Given material:
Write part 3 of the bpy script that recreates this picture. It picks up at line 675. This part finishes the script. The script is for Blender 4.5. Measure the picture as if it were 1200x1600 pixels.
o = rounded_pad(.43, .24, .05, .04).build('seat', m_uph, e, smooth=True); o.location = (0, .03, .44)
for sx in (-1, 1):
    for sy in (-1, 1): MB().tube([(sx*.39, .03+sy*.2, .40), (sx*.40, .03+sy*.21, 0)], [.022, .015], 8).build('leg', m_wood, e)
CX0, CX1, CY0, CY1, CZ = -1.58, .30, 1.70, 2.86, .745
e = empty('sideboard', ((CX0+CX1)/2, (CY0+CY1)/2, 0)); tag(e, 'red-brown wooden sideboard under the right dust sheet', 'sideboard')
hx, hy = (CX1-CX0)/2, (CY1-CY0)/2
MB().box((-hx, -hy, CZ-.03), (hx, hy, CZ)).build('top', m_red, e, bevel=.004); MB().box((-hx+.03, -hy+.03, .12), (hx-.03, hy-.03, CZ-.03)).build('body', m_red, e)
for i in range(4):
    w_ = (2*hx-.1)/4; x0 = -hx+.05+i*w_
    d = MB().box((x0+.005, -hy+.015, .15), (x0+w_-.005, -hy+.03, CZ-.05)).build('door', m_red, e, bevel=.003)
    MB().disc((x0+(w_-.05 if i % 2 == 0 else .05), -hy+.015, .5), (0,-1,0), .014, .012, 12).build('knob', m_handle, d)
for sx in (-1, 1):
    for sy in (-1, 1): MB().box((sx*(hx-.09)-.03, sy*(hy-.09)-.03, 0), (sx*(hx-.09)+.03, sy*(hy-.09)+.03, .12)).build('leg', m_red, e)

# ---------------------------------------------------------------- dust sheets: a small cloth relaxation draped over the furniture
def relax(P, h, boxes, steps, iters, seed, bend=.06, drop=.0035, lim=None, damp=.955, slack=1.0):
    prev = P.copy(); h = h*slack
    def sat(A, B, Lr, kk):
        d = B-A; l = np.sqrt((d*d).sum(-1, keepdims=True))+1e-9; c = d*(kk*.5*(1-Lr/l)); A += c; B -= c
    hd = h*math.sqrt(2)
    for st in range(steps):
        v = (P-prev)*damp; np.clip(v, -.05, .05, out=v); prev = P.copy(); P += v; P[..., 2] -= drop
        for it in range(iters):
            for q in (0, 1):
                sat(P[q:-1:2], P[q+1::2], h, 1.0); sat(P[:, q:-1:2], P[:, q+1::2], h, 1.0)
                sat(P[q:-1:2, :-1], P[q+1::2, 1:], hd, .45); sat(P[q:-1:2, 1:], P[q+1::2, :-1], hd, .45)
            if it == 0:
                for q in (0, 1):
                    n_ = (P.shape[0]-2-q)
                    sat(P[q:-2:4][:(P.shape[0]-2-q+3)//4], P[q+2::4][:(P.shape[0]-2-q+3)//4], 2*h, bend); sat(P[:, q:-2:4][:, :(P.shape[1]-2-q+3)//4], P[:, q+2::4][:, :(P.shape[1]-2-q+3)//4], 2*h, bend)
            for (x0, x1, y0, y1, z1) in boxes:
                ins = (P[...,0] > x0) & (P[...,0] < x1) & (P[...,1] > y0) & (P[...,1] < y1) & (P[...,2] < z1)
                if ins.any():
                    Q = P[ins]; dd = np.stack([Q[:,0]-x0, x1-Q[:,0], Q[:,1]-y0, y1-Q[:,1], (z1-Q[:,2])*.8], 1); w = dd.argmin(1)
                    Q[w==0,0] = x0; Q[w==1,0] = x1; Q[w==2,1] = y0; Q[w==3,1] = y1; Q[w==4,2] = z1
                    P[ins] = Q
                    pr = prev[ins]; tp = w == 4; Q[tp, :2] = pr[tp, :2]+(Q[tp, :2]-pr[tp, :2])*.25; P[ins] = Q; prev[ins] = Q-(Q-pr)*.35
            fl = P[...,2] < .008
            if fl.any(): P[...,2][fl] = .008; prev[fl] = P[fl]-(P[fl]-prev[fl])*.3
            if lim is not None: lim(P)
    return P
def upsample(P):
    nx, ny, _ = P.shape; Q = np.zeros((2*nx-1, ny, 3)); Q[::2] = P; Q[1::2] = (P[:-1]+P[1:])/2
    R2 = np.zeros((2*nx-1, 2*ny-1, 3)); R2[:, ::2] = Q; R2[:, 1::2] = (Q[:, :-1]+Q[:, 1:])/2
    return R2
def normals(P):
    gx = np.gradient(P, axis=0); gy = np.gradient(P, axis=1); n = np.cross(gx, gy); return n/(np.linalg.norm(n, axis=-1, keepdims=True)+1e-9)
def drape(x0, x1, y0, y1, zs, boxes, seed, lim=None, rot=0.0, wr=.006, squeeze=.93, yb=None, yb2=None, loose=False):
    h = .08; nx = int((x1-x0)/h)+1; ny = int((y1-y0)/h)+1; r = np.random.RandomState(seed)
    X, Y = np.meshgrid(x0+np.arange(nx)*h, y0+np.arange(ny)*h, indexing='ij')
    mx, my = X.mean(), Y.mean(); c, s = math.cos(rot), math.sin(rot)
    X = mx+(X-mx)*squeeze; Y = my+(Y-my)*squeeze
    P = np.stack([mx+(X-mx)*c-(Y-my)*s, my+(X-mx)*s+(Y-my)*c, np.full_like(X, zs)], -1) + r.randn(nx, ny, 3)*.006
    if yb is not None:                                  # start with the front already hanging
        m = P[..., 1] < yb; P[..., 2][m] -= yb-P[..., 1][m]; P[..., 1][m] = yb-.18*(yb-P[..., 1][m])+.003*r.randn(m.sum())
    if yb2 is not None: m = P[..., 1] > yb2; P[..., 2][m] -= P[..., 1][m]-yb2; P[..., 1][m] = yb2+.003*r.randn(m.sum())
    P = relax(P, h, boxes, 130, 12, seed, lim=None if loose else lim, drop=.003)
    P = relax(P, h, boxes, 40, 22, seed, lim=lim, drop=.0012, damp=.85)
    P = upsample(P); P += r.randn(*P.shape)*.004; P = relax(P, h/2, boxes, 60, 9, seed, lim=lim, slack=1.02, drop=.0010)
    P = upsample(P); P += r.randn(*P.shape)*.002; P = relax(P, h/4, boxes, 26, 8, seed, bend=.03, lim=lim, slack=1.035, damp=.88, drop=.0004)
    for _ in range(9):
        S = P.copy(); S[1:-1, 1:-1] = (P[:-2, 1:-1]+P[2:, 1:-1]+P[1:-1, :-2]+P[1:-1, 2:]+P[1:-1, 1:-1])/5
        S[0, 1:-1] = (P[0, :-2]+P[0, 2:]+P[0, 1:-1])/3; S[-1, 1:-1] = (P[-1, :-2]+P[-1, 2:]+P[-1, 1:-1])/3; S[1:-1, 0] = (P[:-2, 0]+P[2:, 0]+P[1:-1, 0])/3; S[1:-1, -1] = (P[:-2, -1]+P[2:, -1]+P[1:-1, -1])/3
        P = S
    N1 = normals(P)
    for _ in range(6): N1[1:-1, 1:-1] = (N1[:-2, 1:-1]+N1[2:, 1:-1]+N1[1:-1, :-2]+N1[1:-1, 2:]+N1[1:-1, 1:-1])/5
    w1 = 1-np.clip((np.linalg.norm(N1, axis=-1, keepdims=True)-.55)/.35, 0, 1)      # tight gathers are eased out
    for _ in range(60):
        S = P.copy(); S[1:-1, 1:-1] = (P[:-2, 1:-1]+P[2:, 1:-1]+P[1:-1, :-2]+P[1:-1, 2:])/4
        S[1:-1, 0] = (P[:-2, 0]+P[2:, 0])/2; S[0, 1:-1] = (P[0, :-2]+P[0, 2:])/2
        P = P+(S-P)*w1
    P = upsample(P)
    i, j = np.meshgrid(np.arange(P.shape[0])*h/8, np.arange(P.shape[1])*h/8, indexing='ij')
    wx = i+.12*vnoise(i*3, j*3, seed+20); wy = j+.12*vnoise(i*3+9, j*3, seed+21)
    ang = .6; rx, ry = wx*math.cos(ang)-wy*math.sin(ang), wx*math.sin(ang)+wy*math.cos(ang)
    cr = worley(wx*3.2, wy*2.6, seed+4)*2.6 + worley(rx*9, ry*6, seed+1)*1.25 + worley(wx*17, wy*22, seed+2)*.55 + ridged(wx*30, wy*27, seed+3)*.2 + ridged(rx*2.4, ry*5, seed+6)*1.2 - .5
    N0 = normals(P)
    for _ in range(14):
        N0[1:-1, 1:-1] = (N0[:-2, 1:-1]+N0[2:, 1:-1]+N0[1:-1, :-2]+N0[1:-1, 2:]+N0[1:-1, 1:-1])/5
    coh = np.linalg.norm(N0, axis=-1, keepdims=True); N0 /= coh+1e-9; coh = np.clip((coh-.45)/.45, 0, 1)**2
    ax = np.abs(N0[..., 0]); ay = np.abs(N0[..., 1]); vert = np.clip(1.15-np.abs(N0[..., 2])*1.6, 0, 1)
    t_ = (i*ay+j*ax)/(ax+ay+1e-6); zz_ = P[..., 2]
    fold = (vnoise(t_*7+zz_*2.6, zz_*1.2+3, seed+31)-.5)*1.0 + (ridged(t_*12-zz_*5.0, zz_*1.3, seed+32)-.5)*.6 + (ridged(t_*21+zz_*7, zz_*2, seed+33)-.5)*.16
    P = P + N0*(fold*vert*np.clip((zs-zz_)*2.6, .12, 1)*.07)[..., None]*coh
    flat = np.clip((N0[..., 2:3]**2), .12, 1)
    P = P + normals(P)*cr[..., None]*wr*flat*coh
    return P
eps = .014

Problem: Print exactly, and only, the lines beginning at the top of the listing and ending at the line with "sy*(hy-.09)+.03, .12)).build('leg', m_red, e)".

Task output:
Write part 3 of the bpy script that recreates this picture. It picks up at line 675. This part finishes the script. The script is for Blender 4.5. Measure the picture as if it were 1200x1600 pixels.
o = rounded_pad(.43, .24, .05, .04).build('seat', m_uph, e, smooth=True); o.location = (0, .03, .44)
for sx in (-1, 1):
    for sy in (-1, 1): MB().tube([(sx*.39, .03+sy*.2, .40), (sx*.40, .03+sy*.21, 0)], [.022, .015], 8).build('leg', m_wood, e)
CX0, CX1, CY0, CY1, CZ = -1.58, .30, 1.70, 2.86, .745
e = empty('sideboard', ((CX0+CX1)/2, (CY0+CY1)/2, 0)); tag(e, 'red-brown wooden sideboard under the right dust sheet', 'sideboard')
hx, hy = (CX1-CX0)/2, (CY1-CY0)/2
MB().box((-hx, -hy, CZ-.03), (hx, hy, CZ)).build('top', m_red, e, bevel=.004); MB().box((-hx+.03, -hy+.03, .12), (hx-.03, hy-.03, CZ-.03)).build('body', m_red, e)
for i in range(4):
    w_ = (2*hx-.1)/4; x0 = -hx+.05+i*w_
    d = MB().box((x0+.005, -hy+.015, .15), (x0+w_-.005, -hy+.03, CZ-.05)).build('door', m_red, e, bevel=.003)
    MB().disc((x0+(w_-.05 if i % 2 == 0 else .05), -hy+.015, .5), (0,-1,0), .014, .012, 12).build('knob', m_handle, d)
for sx in (-1, 1):
    for sy in (-1, 1): MB().box((sx*(hx-.09)-.03, sy*(hy-.09)-.03, 0), (sx*(hx-.09)+.03, sy*(hy-.09)+.03, .12)).build('leg', m_red, e)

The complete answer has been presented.